The concluding words of the Haggadah, “Next year in Jerusalem,” mean different things to different people. Illustration by Louis Keene
The debate crops up on social media each spring: Is the Passover Seder Zionist? Or is it, in fact, the exact opposite?
Like most Jewish questions, it depends on who you ask.
“It is impossible to have an anti-Zionist Passover,” pro-Israel advocacy group Stop Antisemitism posted Tuesday on X. “The Exodus from slavery in Egypt was a journey toward Zion—the land promised by G-d.”
“It is impossible to have a Zionist Seder,” Zachary Foster, a pro-Palestinian writer, quipped in response. “You cannot celebrate freedom while supporting the enslavement of millions of Palestinians.”
The Passover Seder, despite being some 2,000 years old, might just be the ultimate Rorschach test for contemporary Israel discourse. Yet behind today’s argument around Zionism and the Seder is an age-old tension at the heart of Jewish philosophy.
It’s easy to understand why the Passover Haggadah, which tells the story of the Jews’ miraculous redemption from slavery in Egypt, sounds like a Zionist story to many Sedergoers. A yearning for the Jews’ ancestral homeland courses through the story: The telling of the original exile from Canaan, the lines about repatriation in “Dayenu” and the Hallel prayer and, famously, the parting line of the Seder: “Next year in Jerusalem.”
*checks the end of the Haggadah written 1000 years ago and sees this* https://t.co/RGqxoNNTBu pic.twitter.com/58oYqdGF9q
— Eli Lebowicz (@EliLebowicz) April 10, 2025
And yet, looked at another way, the holiday’s themes can also speak to a Palestinian narrative. The Haggadah emphasizes the brutality of subjugation, and introduces the Ten Plagues as a violent, morally acceptable form of pressure to escape it. And the Seder’s central theme of liberation evokes Palestinian dreams of self-determination. (You’ve probably heard the chants.)
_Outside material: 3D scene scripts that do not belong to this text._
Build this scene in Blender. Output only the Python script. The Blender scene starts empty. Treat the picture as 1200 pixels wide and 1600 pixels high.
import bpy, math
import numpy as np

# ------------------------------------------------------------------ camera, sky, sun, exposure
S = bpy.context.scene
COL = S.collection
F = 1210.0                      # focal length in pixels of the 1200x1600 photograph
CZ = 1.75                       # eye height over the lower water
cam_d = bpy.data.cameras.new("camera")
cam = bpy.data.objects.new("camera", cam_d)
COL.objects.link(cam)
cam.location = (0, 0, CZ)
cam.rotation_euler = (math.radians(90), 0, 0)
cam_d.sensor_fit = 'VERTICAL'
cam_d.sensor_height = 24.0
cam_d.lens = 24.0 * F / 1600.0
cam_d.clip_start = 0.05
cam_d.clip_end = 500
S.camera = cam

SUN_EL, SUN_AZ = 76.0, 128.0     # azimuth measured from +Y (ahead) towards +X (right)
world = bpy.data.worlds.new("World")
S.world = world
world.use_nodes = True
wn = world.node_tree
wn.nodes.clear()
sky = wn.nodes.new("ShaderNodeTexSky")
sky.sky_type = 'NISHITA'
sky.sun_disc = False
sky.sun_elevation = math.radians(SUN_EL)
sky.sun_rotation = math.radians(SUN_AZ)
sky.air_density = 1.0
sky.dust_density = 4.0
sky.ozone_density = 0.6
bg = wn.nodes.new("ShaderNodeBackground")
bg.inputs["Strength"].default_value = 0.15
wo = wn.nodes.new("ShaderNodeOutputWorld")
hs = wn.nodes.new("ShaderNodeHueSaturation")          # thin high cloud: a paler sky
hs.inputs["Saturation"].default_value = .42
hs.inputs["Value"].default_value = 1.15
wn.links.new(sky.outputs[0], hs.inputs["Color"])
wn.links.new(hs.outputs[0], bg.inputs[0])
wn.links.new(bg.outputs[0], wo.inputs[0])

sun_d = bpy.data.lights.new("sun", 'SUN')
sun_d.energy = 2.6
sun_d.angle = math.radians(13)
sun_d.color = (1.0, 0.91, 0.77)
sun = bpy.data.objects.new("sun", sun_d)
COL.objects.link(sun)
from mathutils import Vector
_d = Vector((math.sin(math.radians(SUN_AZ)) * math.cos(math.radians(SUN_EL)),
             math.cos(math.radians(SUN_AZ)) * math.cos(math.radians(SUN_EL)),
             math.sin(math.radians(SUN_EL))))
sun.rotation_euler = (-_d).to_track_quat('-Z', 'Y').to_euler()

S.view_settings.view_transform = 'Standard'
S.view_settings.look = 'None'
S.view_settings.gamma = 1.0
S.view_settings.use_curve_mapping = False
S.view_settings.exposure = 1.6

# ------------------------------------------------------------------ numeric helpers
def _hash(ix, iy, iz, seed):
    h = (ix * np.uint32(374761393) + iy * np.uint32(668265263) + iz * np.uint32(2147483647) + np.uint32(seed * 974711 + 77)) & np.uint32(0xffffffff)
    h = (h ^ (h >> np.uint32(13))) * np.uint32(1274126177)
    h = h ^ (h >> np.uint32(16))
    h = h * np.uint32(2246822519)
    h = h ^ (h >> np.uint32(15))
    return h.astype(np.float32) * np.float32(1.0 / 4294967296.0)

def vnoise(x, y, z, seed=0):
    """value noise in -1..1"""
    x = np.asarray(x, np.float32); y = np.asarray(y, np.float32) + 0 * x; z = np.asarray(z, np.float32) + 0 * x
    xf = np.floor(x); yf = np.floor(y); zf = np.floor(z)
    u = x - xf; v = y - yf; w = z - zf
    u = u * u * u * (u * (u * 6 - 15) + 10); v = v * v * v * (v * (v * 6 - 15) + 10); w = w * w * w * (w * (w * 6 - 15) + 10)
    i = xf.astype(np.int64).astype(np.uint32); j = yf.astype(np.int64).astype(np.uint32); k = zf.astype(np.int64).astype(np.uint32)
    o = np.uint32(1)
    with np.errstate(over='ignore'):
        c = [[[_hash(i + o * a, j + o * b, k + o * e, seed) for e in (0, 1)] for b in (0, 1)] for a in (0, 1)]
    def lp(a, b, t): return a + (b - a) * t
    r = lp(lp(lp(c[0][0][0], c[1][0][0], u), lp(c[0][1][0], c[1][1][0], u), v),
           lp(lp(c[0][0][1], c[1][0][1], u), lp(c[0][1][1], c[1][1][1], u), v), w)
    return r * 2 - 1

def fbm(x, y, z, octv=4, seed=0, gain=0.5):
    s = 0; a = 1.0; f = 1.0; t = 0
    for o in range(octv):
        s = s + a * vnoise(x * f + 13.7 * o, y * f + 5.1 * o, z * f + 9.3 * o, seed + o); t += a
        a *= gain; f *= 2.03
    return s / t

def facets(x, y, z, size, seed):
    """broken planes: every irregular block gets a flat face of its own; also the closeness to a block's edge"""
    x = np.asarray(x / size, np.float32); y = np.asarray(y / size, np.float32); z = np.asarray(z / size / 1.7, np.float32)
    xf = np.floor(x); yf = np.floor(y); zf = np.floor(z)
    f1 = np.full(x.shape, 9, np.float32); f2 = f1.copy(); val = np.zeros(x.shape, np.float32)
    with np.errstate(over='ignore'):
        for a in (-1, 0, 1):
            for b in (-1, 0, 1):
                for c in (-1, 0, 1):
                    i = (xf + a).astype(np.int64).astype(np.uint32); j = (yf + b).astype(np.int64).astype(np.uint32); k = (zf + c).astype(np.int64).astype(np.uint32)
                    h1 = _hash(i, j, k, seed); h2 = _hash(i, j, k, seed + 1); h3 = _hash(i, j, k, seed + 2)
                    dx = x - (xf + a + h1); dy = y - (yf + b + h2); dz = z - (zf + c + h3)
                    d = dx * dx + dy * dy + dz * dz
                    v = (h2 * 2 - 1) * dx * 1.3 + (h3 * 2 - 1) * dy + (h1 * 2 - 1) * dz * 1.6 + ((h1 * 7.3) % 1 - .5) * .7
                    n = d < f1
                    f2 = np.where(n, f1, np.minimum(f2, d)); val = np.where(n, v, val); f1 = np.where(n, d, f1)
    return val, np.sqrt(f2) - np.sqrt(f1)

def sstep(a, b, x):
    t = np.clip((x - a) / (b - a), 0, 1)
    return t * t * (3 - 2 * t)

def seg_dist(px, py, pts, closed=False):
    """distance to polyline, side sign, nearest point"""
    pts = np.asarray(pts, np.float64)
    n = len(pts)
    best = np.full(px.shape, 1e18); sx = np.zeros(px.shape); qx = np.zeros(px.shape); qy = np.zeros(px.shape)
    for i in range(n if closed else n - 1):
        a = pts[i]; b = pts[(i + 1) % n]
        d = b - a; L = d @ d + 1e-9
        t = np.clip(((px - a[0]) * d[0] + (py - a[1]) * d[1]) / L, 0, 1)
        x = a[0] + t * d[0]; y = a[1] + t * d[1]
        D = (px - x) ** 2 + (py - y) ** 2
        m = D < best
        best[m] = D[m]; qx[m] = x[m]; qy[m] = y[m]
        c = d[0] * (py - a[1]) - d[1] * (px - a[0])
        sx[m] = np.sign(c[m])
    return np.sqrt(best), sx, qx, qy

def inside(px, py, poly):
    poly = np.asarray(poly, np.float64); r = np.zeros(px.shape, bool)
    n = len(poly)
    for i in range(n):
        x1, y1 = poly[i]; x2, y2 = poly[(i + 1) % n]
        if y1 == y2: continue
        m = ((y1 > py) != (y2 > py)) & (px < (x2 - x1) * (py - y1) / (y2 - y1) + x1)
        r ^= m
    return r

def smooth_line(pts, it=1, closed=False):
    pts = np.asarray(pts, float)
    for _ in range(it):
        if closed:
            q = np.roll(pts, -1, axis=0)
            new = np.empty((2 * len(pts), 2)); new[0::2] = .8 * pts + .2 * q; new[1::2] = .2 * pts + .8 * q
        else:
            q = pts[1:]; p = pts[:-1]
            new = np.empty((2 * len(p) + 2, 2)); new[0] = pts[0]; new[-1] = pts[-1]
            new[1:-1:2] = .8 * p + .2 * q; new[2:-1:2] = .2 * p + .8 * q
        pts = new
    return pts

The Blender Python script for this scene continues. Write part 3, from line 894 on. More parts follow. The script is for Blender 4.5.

Even the phrase “next year in Jerusalem” could have Palestinian connotations; they’ve lived there for a long time, too. So when — and how — did that line about Jerusalem become the kicker of the Seder?
Rabbi Vanessa Ochs, a professor of religious studies at the University of Virginia and the author of The Passover Haggadah: A Biography, told me that the phrase “Next year in Jerusalem” appears in the earliest known Seder guide, a 900-year-old manuscript known as the Birds’ Head Haggadah. The phrase — in Hebrew, L’shana haba’ah b’Yerushalayim — appears in even older liturgical texts for Yom Kippur.
Back then, Ochs said in an email, the saying referenced a Messianic yearning for the rebuilding of the Holy Temple in that city and a return to worship there. That’s not the same thing as Zionism, a political movement that’s only about as old as the light bulb. (Palestinian nationalism could hardly be said to be older.) So while Ochs said she didn’t think the Seder was a Zionist celebration — that would be Yom Ha’atzmaut — it’s probably not inherently anti-Zionist either.
Undergirding this Zionist/anti-Zionist Seder debate is whether the Passover Seder is about liberation generally, or Jewish liberation specifically. This question reflects a broader tension between universalism and particularism in Jewish tradition, according to Rabbi Mel Gottlieb, President Emeritus of the Academy of Jewish Religion–California.
Pay attention, and you’ll find these aspects in combination all over Judaism: Yom Kippur is about both the universal practice of seeking or extending forgiveness, and the particularist urgency of atoning for Jewish transgressions; the Holocaust teaches lessons about both the specific threat of antisemitism and the broader danger of hate toward all minority groups.
In Gottlieb’s view, the Passover story has room for particularism and universalism, and thus, both Zionists and anti-Zionists belong at the Seder table. But they shouldn’t start a food fight.
“When one side gets too extreme, it throws off the balance,” Gottlieb said. “But we grow through this tension. If people would listen to each other, we can expand our consciousness.”